Neri at first swore that Abalos offered him P200 million to back the DOTC-ZTE deal as economic secretary. That revelation showed fraud that must be averted — and yet he ended his testimony there. Pressed to narrate what transpired later, he merely said he reported the bribery to President Gloria Arroyo, who only allegedly said not to accept it. He then invoked executive privilege to skip retelling under oath what he already spread to the press: that Arroyo had made him endorse the deal in spite of the dirt. (But since Arroyo still stood as witness at the DOTC-ZTE contract signing, did not Neri in effect incriminate her for approving a deal that contained at least P200-million sleaze?)

Abalos could only deny Neri’s detailed accounts of lobbying for ZTE. Citing golf etiquette, he said it was all right to accept travel freebies from the Chinese telecom execs.
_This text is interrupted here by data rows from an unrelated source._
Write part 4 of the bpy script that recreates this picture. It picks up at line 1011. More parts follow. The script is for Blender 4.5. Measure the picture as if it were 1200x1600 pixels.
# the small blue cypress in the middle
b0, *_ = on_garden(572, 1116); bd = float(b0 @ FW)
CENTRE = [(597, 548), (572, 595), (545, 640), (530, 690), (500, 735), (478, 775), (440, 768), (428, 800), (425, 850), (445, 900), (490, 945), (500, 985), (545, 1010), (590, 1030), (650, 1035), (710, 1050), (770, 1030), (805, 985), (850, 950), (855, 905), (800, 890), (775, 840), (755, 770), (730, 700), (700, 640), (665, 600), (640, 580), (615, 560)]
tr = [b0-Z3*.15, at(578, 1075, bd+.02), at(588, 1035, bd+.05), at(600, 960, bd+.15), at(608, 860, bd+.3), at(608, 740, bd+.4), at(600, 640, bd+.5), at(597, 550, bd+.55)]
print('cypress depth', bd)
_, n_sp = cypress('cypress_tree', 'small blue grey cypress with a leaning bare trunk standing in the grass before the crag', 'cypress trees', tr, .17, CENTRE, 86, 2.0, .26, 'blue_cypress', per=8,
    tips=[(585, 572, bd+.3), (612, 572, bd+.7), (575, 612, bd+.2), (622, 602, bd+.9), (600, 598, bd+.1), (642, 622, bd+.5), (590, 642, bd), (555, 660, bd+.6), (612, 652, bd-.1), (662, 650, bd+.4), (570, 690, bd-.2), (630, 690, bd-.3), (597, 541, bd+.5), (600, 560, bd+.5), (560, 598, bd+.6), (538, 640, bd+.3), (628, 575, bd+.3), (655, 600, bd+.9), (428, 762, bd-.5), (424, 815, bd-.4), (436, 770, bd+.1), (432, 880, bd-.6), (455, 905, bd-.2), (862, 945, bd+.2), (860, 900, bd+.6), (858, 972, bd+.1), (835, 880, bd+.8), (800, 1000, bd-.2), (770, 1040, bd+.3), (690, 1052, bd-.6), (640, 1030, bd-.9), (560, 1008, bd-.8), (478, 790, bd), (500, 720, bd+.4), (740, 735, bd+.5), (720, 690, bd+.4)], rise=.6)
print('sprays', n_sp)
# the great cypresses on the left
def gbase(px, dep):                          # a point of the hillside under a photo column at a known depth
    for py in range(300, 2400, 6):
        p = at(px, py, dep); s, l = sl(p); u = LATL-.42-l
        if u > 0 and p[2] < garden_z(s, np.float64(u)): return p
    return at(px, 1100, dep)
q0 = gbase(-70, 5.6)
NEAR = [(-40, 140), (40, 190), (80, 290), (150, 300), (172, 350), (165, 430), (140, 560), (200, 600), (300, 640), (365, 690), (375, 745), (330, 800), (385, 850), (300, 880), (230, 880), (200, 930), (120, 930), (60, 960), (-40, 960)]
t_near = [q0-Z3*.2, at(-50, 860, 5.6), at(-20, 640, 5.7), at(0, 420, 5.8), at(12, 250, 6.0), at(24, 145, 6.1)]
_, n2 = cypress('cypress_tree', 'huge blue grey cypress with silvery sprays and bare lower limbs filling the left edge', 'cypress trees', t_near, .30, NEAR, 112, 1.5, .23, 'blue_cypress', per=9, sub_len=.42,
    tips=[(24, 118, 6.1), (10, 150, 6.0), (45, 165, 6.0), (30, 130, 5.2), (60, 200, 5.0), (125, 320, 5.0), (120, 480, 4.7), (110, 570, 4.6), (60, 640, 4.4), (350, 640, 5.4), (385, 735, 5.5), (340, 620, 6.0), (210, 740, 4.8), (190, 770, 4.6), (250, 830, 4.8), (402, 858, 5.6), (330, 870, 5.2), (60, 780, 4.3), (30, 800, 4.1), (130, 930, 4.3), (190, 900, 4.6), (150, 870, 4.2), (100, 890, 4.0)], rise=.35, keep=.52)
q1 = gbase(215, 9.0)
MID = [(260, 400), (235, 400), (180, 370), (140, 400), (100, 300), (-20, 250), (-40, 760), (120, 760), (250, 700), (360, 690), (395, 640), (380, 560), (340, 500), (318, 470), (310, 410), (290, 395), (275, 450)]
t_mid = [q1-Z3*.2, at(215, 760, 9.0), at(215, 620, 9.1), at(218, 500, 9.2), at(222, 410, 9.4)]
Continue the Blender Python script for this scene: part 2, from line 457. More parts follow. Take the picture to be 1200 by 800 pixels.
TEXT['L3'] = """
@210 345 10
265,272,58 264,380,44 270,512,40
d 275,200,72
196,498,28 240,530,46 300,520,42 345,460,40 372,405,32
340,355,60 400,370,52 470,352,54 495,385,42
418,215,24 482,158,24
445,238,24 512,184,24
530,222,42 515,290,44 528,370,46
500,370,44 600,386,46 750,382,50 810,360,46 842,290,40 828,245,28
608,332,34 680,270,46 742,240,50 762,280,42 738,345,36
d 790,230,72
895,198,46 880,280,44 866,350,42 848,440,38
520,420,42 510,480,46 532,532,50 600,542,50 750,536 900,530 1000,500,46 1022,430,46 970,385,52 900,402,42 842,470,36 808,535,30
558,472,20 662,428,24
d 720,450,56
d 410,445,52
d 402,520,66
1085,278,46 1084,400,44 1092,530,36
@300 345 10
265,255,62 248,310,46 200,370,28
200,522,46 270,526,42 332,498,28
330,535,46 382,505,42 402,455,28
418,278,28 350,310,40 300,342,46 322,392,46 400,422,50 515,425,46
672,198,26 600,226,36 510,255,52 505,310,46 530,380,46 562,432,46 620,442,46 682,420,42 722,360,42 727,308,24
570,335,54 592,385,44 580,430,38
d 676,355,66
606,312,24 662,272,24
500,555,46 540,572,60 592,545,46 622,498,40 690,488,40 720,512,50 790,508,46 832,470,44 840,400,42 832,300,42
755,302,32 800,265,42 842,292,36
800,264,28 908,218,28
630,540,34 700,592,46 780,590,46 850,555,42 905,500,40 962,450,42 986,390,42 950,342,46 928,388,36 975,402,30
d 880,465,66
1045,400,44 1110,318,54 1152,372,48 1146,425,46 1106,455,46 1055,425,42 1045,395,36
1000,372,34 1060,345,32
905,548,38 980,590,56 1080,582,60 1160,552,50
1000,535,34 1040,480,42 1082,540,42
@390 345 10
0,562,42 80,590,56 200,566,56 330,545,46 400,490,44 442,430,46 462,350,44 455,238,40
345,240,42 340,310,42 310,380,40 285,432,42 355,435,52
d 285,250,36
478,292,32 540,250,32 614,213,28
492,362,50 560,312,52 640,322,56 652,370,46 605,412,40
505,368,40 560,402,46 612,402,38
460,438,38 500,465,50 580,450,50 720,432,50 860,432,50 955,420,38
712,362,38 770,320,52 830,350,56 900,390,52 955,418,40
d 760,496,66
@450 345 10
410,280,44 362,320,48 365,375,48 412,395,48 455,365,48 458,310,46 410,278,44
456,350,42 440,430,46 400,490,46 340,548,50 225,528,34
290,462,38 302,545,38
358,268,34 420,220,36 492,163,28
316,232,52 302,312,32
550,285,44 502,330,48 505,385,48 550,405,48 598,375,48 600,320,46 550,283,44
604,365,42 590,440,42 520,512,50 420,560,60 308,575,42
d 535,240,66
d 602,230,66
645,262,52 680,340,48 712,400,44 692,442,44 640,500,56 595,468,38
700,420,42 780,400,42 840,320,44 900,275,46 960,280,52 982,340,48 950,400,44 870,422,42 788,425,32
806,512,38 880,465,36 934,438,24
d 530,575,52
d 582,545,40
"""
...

And upon resigning the next day he said he no longer could be forced as a private citizen to testify.

Mendoza et al failed in earlier hearings to justify an exclusive government broadband network. That simply meant they must try and try again until they convince the lawmakers who will approve the funding of $330 million. Yet they snubbed Wednesday’s resumption. Mendoza only fired off a press release berating senators for having whistle-blowing rival Joey de Venecia III scrutinize the DOTC-ZTE figures.

Extracting info was impossible from the start. What rankled Joey in Mar. 2007 was Mendoza’s refusal to tell him why his superior offer was not being read. Soñeja kept writing him that his submissions were inadequate, but couldn’t say why. Pressed later to reveal the Apr. 21 contract, Formoso claimed in June it had been stolen hours after the signing, perhaps by Joey and this writer. (Sen. Panfilo Lacson later debunked the theft story to be a hoax — an excuse to hide the onerous contract. Other harassments of this writer need not be retold.)

Lozada is unique. He had promised Lacson he would not lie under oath, so senators had better subpoena him. He even said he would resign as CEO of a state firm, so he would not be bound by an Arroyo edict barring executive officials from testifying in Congress without her consent. He had big stories to tell, like how lobbyists divvied up a $70-million advance from the Chinese and that soldiers’ housing would be ditched to give way to the $300-million repayment. His conscience can’t take it, he said.

But when his name came up in newspapers, Lozada caved in from death threats and blandishments. Handed by superiors antedated travel orders and official clearances, he flew to Hong Kong two hours before he was to testify. Lacson has yet to be told of his new intentions.

Arguably courage varies from person to person, so senators must understand Lozada’s plan to first hide his family. In which case, they might as well find out too: why do witnesses have to secure their families to serve the country? Are we at war? Isn’t it like the Japanese invasion, when able-bodied men first ensured their families’ food supply before enlisting in the army?